Information shown

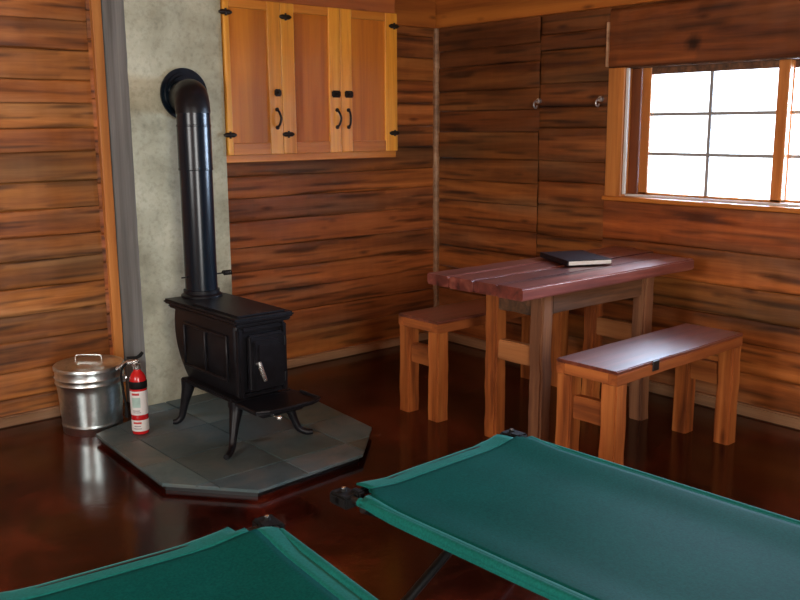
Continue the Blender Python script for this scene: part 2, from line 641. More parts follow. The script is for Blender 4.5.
def tones_dark(n, a, b):
    out = []
    for i in range(n):
        g = rg.uniform(a, b)
        out.append((g, g * rg.uniform(0.78, 0.98), g * rg.uniform(0.8, 1.1)))
    return out


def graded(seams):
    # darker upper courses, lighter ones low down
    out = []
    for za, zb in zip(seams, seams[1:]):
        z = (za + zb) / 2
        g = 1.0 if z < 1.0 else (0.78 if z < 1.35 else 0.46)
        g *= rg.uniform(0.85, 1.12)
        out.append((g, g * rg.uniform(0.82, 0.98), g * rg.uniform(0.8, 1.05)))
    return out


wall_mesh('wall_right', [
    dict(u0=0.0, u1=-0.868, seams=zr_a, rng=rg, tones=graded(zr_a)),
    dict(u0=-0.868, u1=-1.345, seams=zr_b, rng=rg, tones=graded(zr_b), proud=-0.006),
    dict(u0=-1.345, u1=-6.4, seams=[0.0, 0.20, 0.35, 0.47, 0.62, 0.79, 1.0], rng=rg, tones=[(1.0, .9, .9), (1.05, .95, .9), (1.1, .95, .9), (.85, .9, .9), (1.1, .95, .9), (1.15, .85, .8)]),
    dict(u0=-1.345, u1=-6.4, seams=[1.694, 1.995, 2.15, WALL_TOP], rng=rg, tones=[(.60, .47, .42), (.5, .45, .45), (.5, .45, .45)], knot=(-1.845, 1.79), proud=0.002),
    dict(u0=-3.30, u1=-6.4, seams=[1.0, 1.15, 1.3, 1.45, 1.6, 1.694], rng=rg),
], 'y', M['log_y'])

# plain log walls that close the room behind the camera; the left one has a window hole, the front one a doorway
def wall_logs_simple(name, boxes, material):
    bm = bmesh.new()
    for b in boxes:
        box(bm, *b)
    return struct(link(name, bm, material))


logp = wood('varnished_log_plain', (0.12, 0.035, 0.01), (0.34, 0.12, 0.03), (0.50, 0.20, 0.06), 'y', 0.5, 0.8)
wall_logs_simple('wall_left', [(-5.84, -5.7, -6.54, -3.2, 0, WALL_TOP), (-5.84, -5.7, -2.0, 0.14, 0, WALL_TOP),
                               (-5.84, -5.7, -3.2, -2.0, 0, 0.95), (-5.84, -5.7, -3.2, -2.0, 1.85, WALL_TOP)], logp)
wall_logs_simple('wall_front', [(-5.7, -4.75, -6.54, -6.4, 0, WALL_TOP), (-3.45, 0.14, -6.54, -6.4, 0, WALL_TOP),
                                (-4.75, -3.45, -6.54, -6.4, 2.1, WALL_TOP)], logp)
bm = bmesh.new()
box(bm, -5.84, 0.14, -6.54, 0.14, WALL_TOP, WALL_TOP + 0.08)
struct(link('ceiling', bm, M['trim_x']))
bm = bmesh.new()
box(bm, -5.84, 0.14, -6.54, 0.14, -0.12, 0.0)
struct(link('floor', bm, M['floor']))

# orange top plates along both walls
struct(bxo('trim_1', (-1.70, -0.032, -0.030, 0.02, 2.003, WALL_TOP), M['trim_x']))
struct(bxo('trim_2', (-0.030, 0.02, -6.38, 0.02, 2.003, WALL_TOP), M['trim_y']))
# corner strip, chimney edge board, thin strip beside the infill
bm = bmesh.new()
prism(bm, [(-0.026, 0.012), (-0.026, -0.014), (-0.014, -0.026), (0.012, -0.026), (0.012, 0.012)], 0.0, 2.003)
struct(link('trim_3', bm, M['base']))
struct(bxo('trim_4', (-2.252, -2.205, -0.030, 0.01, 0.0, WALL_TOP), M['trim_z']))
struct(bxo('trim_5', (-0.014, 0.01, -1.345, -1.333, 1.70, 1.93), M['base']))

# baseboards
bm = bmesh.new()
box(bm, -1.68, -0.03, -0.034, 0.012, 0.0, 0.050, bev=0.008, seg=2)
box(bm, -5.7, -2.252, -0.034, 0.012, 0.0, 0.050, bev=0.008, seg=2)
struct(link('baseboard_back', bm, M['base']))
bm = bmesh.new()
box(bm, -0.034, 0.012, -6.38, -0.03, 0.0, 0.058, bev=0.008, seg=2)
struct(link('baseboard_right', bm, M['base_y']))

# ------------------------------------------------------------------ chimney (board-formed concrete, greyer side)
bm = bmesh.new()
x0c, x1c, yfc = -2.20, -1.70, -0.272
nz, nx = 90, 20
cols = []


def addgrid(fn, na, nb, mi):
    g = [[bm.verts.new(fn(i / na, j / nb)) for j in range(nb + 1)] for i in range(na + 1)]
    for i in range(na):
        for j in range(nb):
            bm.faces.new((g[i][j], g[i + 1][j], g[i + 1][j + 1], g[i][j + 1])).material_index = mi


def cdisp(a, z):
    edge = 0.0
    return noise.noise(Vector((a * 4, z * 3, 2))) * 0.006 + noise.noise(Vector((a * 22, z * 22, 5))) * 0.002


addgrid(lambda s, t: (x0c + (x1c - x0c) * s + (0.003 * noise.noise(Vector((t * 30, 1, 1))) if s in (0.0,) else 0), yfc + cdisp(s, t * 2.3) * (0 if s in (0.0, 1.0) else 1), t * WALL_TOP), nx, nz, 0)
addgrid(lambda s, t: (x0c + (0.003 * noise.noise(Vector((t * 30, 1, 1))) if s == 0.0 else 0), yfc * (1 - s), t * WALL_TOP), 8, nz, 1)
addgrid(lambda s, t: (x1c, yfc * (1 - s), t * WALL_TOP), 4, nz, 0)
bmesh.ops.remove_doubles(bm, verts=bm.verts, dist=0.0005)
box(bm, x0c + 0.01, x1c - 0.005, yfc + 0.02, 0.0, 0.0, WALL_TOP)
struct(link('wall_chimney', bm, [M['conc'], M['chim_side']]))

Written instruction
Strip out the pictures and quote the remaining data word for word.

The solution
Continue the Blender Python script for this scene: part 2, from line 641. More parts follow. The script is for Blender 4.5.
def tones_dark(n, a, b):
    out = []
    for i in range(n):
        g = rg.uniform(a, b)
        out.append((g, g * rg.uniform(0.78, 0.98), g * rg.uniform(0.8, 1.1)))
    return out


def graded(seams):
    # darker upper courses, lighter ones low down
    out = []
    for za, zb in zip(seams, seams[1:]):
        z = (za + zb) / 2
        g = 1.0 if z < 1.0 else (0.78 if z < 1.35 else 0.46)
        g *= rg.uniform(0.85, 1.12)
        out.append((g, g * rg.uniform(0.82, 0.98), g * rg.uniform(0.8, 1.05)))
    return out


wall_mesh('wall_right', [
    dict(u0=0.0, u1=-0.868, seams=zr_a, rng=rg, tones=graded(zr_a)),
    dict(u0=-0.868, u1=-1.345, seams=zr_b, rng=rg, tones=graded(zr_b), proud=-0.006),
    dict(u0=-1.345, u1=-6.4, seams=[0.0, 0.20, 0.35, 0.47, 0.62, 0.79, 1.0], rng=rg, tones=[(1.0, .9, .9), (1.05, .95, .9), (1.1, .95, .9), (.85, .9, .9), (1.1, .95, .9), (1.15, .85, .8)]),
    dict(u0=-1.345, u1=-6.4, seams=[1.694, 1.995, 2.15, WALL_TOP], rng=rg, tones=[(.60, .47, .42), (.5, .45, .45), (.5, .45, .45)], knot=(-1.845, 1.79), proud=0.002),
    dict(u0=-3.30, u1=-6.4, seams=[1.0, 1.15, 1.3, 1.45, 1.6, 1.694], rng=rg),
], 'y', M['log_y'])

# plain log walls that close the room behind the camera; the left one has a window hole, the front one a doorway
def wall_logs_simple(name, boxes, material):
    bm = bmesh.new()
    for b in boxes:
        box(bm, *b)
    return struct(link(name, bm, material))


logp = wood('varnished_log_plain', (0.12, 0.035, 0.01), (0.34, 0.12, 0.03), (0.50, 0.20, 0.06), 'y', 0.5, 0.8)
wall_logs_simple('wall_left', [(-5.84, -5.7, -6.54, -3.2, 0, WALL_TOP), (-5.84, -5.7, -2.0, 0.14, 0, WALL_TOP),
                               (-5.84, -5.7, -3.2, -2.0, 0, 0.95), (-5.84, -5.7, -3.2, -2.0, 1.85, WALL_TOP)], logp)
wall_logs_simple('wall_front', [(-5.7, -4.75, -6.54, -6.4, 0, WALL_TOP), (-3.45, 0.14, -6.54, -6.4, 0, WALL_TOP),
                                (-4.75, -3.45, -6.54, -6.4, 2.1, WALL_TOP)], logp)
bm = bmesh.new()
box(bm, -5.84, 0.14, -6.54, 0.14, WALL_TOP, WALL_TOP + 0.08)
struct(link('ceiling', bm, M['trim_x']))
bm = bmesh.new()
box(bm, -5.84, 0.14, -6.54, 0.14, -0.12, 0.0)
struct(link('floor', bm, M['floor']))

# orange top plates along both walls
struct(bxo('trim_1', (-1.70, -0.032, -0.030, 0.02, 2.003, WALL_TOP), M['trim_x']))
struct(bxo('trim_2', (-0.030, 0.02, -6.38, 0.02, 2.003, WALL_TOP), M['trim_y']))
# corner strip, chimney edge board, thin strip beside the infill
bm = bmesh.new()
prism(bm, [(-0.026, 0.012), (-0.026, -0.014), (-0.014, -0.026), (0.012, -0.026), (0.012, 0.012)], 0.0, 2.003)
struct(link('trim_3', bm, M['base']))
struct(bxo('trim_4', (-2.252, -2.205, -0.030, 0.01, 0.0, WALL_TOP), M['trim_z']))
struct(bxo('trim_5', (-0.014, 0.01, -1.345, -1.333, 1.70, 1.93), M['base']))

# baseboards
bm = bmesh.new()
box(bm, -1.68, -0.03, -0.034, 0.012, 0.0, 0.050, bev=0.008, seg=2)
box(bm, -5.7, -2.252, -0.034, 0.012, 0.0, 0.050, bev=0.008, seg=2)
struct(link('baseboard_back', bm, M['base']))
bm = bmesh.new()
box(bm, -0.034, 0.012, -6.38, -0.03, 0.0, 0.058, bev=0.008, seg=2)
struct(link('baseboard_right', bm, M['base_y']))

# ------------------------------------------------------------------ chimney (board-formed concrete, greyer side)
bm = bmesh.new()
x0c, x1c, yfc = -2.20, -1.70, -0.272
nz, nx = 90, 20
cols = []


def addgrid(fn, na, nb, mi):
    g = [[bm.verts.new(fn(i / na, j / nb)) for j in range(nb + 1)] for i in range(na + 1)]
    for i in range(na):
        for j in range(nb):
            bm.faces.new((g[i][j], g[i + 1][j], g[i + 1][j + 1], g[i][j + 1])).material_index = mi


def cdisp(a, z):
    edge = 0.0
    return noise.noise(Vector((a * 4, z * 3, 2))) * 0.006 + noise.noise(Vector((a * 22, z * 22, 5))) * 0.002


addgrid(lambda s, t: (x0c + (x1c - x0c) * s + (0.003 * noise.noise(Vector((t * 30, 1, 1))) if s in (0.0,) else 0), yfc + cdisp(s, t * 2.3) * (0 if s in (0.0, 1.0) else 1), t * WALL_TOP), nx, nz, 0)
addgrid(lambda s, t: (x0c + (0.003 * noise.noise(Vector((t * 30, 1, 1))) if s == 0.0 else 0), yfc * (1 - s), t * WALL_TOP), 8, nz, 1)
addgrid(lambda s, t: (x1c, yfc * (1 - s), t * WALL_TOP), 4, nz, 0)
bmesh.ops.remove_doubles(bm, verts=bm.verts, dist=0.0005)
box(bm, x0c + 0.01, x1c - 0.005, yfc + 0.02, 0.0, 0.0, WALL_TOP)
struct(link('wall_chimney', bm, [M['conc'], M['chim_side']]))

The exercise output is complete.